Attorney Wants Judge Off Acapulco’s Case

Posted On December 04, 2012

Adolfo Lopez

file photo



Lawrenceburg lawyer Doug Garner is Adolfo Lopez’s defense attorney.

(Lawrenceburg, Ind.) – The defense attorney for a restaurant owner accused of Corrupt Business Influence, Fraud, and Identity Deception wants the judge on the case removed.


Adolfo Lopez and his wife Maria own or co-own several Acapulco’s Mexican Restaurant locations in southeast Indiana. The establishments were raided by Indiana Excise Police September 24. Over 100 arrests were made of the owners and their employees.


Lopez has pleaded not guilty to the charges he faces. He remains held in Dearborn County’s jail on $3 million surety bond and $250,000 cash bond after an earlier request for a lower bond was denied November 21 by Dearborn Circuit Court Judge James D. Humphrey.


Lopez’s defense attorney Doug Garner filed a motion on Monday titled “Motion for Removal of Judge James D. Humphrey Because He is Biased in Favor of the Dearborn County Prosecutor, Aaron Negangard.”


Garner’s motion asks that Humphrey grant a change of judge in the case or recuse himself so that a special judge can be appointed.


“Judge Humphrey acquiesced or participated in a procedure employed by Mr. Negagnard to use bond as a tool of law enforcement to obtain statements from co-defendants Mr. Negangard would have been otherwise unable to obtain,” Garner’s motion states. Three former Acapulco’s employees who had been arrested and released on bond testified on behalf of the state during a November 15 bond hearing.


The motion alleges that Humphrey has ceded control of who is released on bond in the Acapulco’s case to Negangard. In an affidavit attached to the motion, Garner listed reasons backing his argument.


Garner said during Adolfo and Maria Lopez’s initial hearing on September 25 he approached the bench and observed a hand-written chart listing the bonds set for the Lopezes and other co-owners.
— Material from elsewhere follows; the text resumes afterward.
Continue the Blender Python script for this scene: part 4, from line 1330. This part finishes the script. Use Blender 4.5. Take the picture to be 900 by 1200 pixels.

“Counsel reasonably believes the Court determined the amounts of those bonds prior to the initial hearing,” Garner stated in the affidavit.


Another allegation made is that many of the co-defendants in the Acapulco’s case had their bonds set or reduced only after waiving their Fifth Amendment rights and providing statements to the prosecutor.


Gardner said the “facts suggest the prosecutor is determining which defendants are being released on bond in the Acapulco Cases and the judge of this Court is assisting with the prosecutor’s use of pretrial incarceration to force the waiver of constitutional rights.” He added that a defendant waiving their constitutional rights is not an appropriate factor in setting bond, under Indiana law.


The motion for the judge’s removal also states that Humphrey was a victim in a recent case that Negangard prosecuted. Blogger Dan Brewington is serving a five year sentence for convictions of Intimidation of a Judge, Intimidation, Attempt to Commit Obstruction of Justice, and Perjury.


Brewington, who had a child custody case in Humphrey’s court, was convicted in October 2011 when Negangard convinced a jury that Brewington’s Internet blog writings were meant to intimidate Humphrey and his wife.


Humphrey and Negangard each attended an Indiana Court of Appeals oral argument in Brewington’s case held the morning of November 21 in Indianapolis. That afternoon Humphrey issued a ruling to uphold Adolfo Lopez’s high bond.


Garner referenced prior Indiana case law stating that the issue is not whether the judge believes himself to be impartial, but whether a reasonable person aware of all the circumstances would question the judge’s impartiality.


Eagle 99.3 News sent Negangard an e-mail inviting him to respond to Garner’s motion on Monday afternoon. A response was not received as of the publication time of this article.